| DATASET CONTENT |
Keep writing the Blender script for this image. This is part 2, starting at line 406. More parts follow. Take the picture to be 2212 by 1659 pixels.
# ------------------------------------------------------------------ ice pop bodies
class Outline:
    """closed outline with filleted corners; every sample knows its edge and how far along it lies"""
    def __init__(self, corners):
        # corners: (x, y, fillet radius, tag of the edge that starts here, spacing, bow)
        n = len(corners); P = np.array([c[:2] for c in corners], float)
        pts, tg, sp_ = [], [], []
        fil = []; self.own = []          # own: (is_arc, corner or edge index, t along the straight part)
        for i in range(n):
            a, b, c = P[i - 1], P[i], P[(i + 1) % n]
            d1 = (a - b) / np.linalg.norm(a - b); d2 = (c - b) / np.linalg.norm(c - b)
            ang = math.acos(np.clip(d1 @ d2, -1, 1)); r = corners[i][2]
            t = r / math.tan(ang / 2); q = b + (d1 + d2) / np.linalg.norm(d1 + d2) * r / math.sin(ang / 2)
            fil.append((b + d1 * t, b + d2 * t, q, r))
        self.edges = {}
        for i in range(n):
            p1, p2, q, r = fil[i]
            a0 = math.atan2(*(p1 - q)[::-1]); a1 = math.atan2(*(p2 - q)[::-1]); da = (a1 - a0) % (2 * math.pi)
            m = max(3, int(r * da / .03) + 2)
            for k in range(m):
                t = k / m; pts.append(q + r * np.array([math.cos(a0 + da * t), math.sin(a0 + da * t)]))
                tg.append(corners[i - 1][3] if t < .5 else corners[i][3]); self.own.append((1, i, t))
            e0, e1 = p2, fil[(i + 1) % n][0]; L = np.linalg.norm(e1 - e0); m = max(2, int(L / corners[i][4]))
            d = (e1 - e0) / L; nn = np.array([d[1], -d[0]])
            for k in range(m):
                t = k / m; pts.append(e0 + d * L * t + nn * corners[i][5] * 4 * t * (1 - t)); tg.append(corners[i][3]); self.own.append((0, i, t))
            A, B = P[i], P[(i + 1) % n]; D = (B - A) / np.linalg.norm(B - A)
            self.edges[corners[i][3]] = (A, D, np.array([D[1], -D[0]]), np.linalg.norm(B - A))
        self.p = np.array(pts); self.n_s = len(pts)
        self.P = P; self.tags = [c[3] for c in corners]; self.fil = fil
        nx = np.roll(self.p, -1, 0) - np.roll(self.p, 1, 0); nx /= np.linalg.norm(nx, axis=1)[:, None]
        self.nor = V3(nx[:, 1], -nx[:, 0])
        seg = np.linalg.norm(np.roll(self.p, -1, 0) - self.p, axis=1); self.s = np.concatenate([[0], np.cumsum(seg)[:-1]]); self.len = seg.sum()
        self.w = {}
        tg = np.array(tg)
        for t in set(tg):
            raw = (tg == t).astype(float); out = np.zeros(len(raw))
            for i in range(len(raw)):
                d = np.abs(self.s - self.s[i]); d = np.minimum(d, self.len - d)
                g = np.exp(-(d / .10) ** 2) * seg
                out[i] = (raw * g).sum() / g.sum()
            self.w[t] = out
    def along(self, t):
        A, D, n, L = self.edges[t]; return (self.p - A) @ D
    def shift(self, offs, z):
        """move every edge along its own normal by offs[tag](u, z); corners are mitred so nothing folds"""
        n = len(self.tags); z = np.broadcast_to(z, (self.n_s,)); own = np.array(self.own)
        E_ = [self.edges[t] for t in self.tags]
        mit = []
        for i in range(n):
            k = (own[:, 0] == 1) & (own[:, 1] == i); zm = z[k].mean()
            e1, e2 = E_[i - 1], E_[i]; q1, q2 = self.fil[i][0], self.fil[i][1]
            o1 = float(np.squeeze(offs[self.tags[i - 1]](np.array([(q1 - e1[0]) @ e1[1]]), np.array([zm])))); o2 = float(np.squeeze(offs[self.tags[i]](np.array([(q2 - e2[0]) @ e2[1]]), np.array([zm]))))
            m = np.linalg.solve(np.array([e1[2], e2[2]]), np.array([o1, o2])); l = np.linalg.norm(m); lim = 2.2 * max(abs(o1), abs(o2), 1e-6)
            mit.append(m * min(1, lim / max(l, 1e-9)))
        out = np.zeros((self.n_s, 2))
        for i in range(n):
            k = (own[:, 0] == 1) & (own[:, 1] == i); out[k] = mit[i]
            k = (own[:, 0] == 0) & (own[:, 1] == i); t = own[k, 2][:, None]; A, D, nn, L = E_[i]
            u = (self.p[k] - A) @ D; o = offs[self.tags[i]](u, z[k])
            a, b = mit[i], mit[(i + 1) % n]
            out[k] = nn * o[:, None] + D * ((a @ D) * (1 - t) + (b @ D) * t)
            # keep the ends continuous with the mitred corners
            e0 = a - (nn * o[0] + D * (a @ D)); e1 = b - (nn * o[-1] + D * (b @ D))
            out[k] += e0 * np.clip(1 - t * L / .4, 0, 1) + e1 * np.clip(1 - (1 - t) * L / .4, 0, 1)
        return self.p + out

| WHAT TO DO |
Extract all of the data shown above and repeat it verbatim.

| FINISHED EXERCISE |
Keep writing the Blender script for this image. This is part 2, starting at line 406. More parts follow. Take the picture to be 2212 by 1659 pixels.
# ------------------------------------------------------------------ ice pop bodies
class Outline:
    """closed outline with filleted corners; every sample knows its edge and how far along it lies"""
    def __init__(self, corners):
        # corners: (x, y, fillet radius, tag of the edge that starts here, spacing, bow)
        n = len(corners); P = np.array([c[:2] for c in corners], float)
        pts, tg, sp_ = [], [], []
        fil = []; self.own = []          # own: (is_arc, corner or edge index, t along the straight part)
        for i in range(n):
            a, b, c = P[i - 1], P[i], P[(i + 1) % n]
            d1 = (a - b) / np.linalg.norm(a - b); d2 = (c - b) / np.linalg.norm(c - b)
            ang = math.acos(np.clip(d1 @ d2, -1, 1)); r = corners[i][2]
            t = r / math.tan(ang / 2); q = b + (d1 + d2) / np.linalg.norm(d1 + d2) * r / math.sin(ang / 2)
            fil.append((b + d1 * t, b + d2 * t, q, r))
        self.edges = {}
        for i in range(n):
            p1, p2, q, r = fil[i]
            a0 = math.atan2(*(p1 - q)[::-1]); a1 = math.atan2(*(p2 - q)[::-1]); da = (a1 - a0) % (2 * math.pi)
            m = max(3, int(r * da / .03) + 2)
            for k in range(m):
                t = k / m; pts.append(q + r * np.array([math.cos(a0 + da * t), math.sin(a0 + da * t)]))
                tg.append(corners[i - 1][3] if t < .5 else corners[i][3]); self.own.append((1, i, t))
            e0, e1 = p2, fil[(i + 1) % n][0]; L = np.linalg.norm(e1 - e0); m = max(2, int(L / corners[i][4]))
            d = (e1 - e0) / L; nn = np.array([d[1], -d[0]])
            for k in range(m):
                t = k / m; pts.append(e0 + d * L * t + nn * corners[i][5] * 4 * t * (1 - t)); tg.append(corners[i][3]); self.own.append((0, i, t))
            A, B = P[i], P[(i + 1) % n]; D = (B - A) / np.linalg.norm(B - A)
            self.edges[corners[i][3]] = (A, D, np.array([D[1], -D[0]]), np.linalg.norm(B - A))
        self.p = np.array(pts); self.n_s = len(pts)
        self.P = P; self.tags = [c[3] for c in corners]; self.fil = fil
        nx = np.roll(self.p, -1, 0) - np.roll(self.p, 1, 0); nx /= np.linalg.norm(nx, axis=1)[:, None]
        self.nor = V3(nx[:, 1], -nx[:, 0])
        seg = np.linalg.norm(np.roll(self.p, -1, 0) - self.p, axis=1); self.s = np.concatenate([[0], np.cumsum(seg)[:-1]]); self.len = seg.sum()
        self.w = {}
        tg = np.array(tg)
        for t in set(tg):
            raw = (tg == t).astype(float); out = np.zeros(len(raw))
            for i in range(len(raw)):
                d = np.abs(self.s - self.s[i]); d = np.minimum(d, self.len - d)
                g = np.exp(-(d / .10) ** 2) * seg
                out[i] = (raw * g).sum() / g.sum()
            self.w[t] = out
    def along(self, t):
        A, D, n, L = self.edges[t]; return (self.p - A) @ D
    def shift(self, offs, z):
        """move every edge along its own normal by offs[tag](u, z); corners are mitred so nothing folds"""
        n = len(self.tags); z = np.broadcast_to(z, (self.n_s,)); own = np.array(self.own)
        E_ = [self.edges[t] for t in self.tags]
        mit = []
        for i in range(n):
            k = (own[:, 0] == 1) & (own[:, 1] == i); zm = z[k].mean()
            e1, e2 = E_[i - 1], E_[i]; q1, q2 = self.fil[i][0], self.fil[i][1]
            o1 = float(np.squeeze(offs[self.tags[i - 1]](np.array([(q1 - e1[0]) @ e1[1]]), np.array([zm])))); o2 = float(np.squeeze(offs[self.tags[i]](np.array([(q2 - e2[0]) @ e2[1]]), np.array([zm]))))
            m = np.linalg.solve(np.array([e1[2], e2[2]]), np.array([o1, o2])); l = np.linalg.norm(m); lim = 2.2 * max(abs(o1), abs(o2), 1e-6)
            mit.append(m * min(1, lim / max(l, 1e-9)))
        out = np.zeros((self.n_s, 2))
        for i in range(n):
            k = (own[:, 0] == 1) & (own[:, 1] == i); out[k] = mit[i]
            k = (own[:, 0] == 0) & (own[:, 1] == i); t = own[k, 2][:, None]; A, D, nn, L = E_[i]
            u = (self.p[k] - A) @ D; o = offs[self.tags[i]](u, z[k])
            a, b = mit[i], mit[(i + 1) % n]
            out[k] = nn * o[:, None] + D * ((a @ D) * (1 - t) + (b @ D) * t)
            # keep the ends continuous with the mitred corners
            e0 = a - (nn * o[0] + D * (a @ D)); e1 = b - (nn * o[-1] + D * (b @ D))
            out[k] += e0 * np.clip(1 - t * L / .4, 0, 1) + e1 * np.clip(1 - (1 - t) * L / .4, 0, 1)
        return self.p + out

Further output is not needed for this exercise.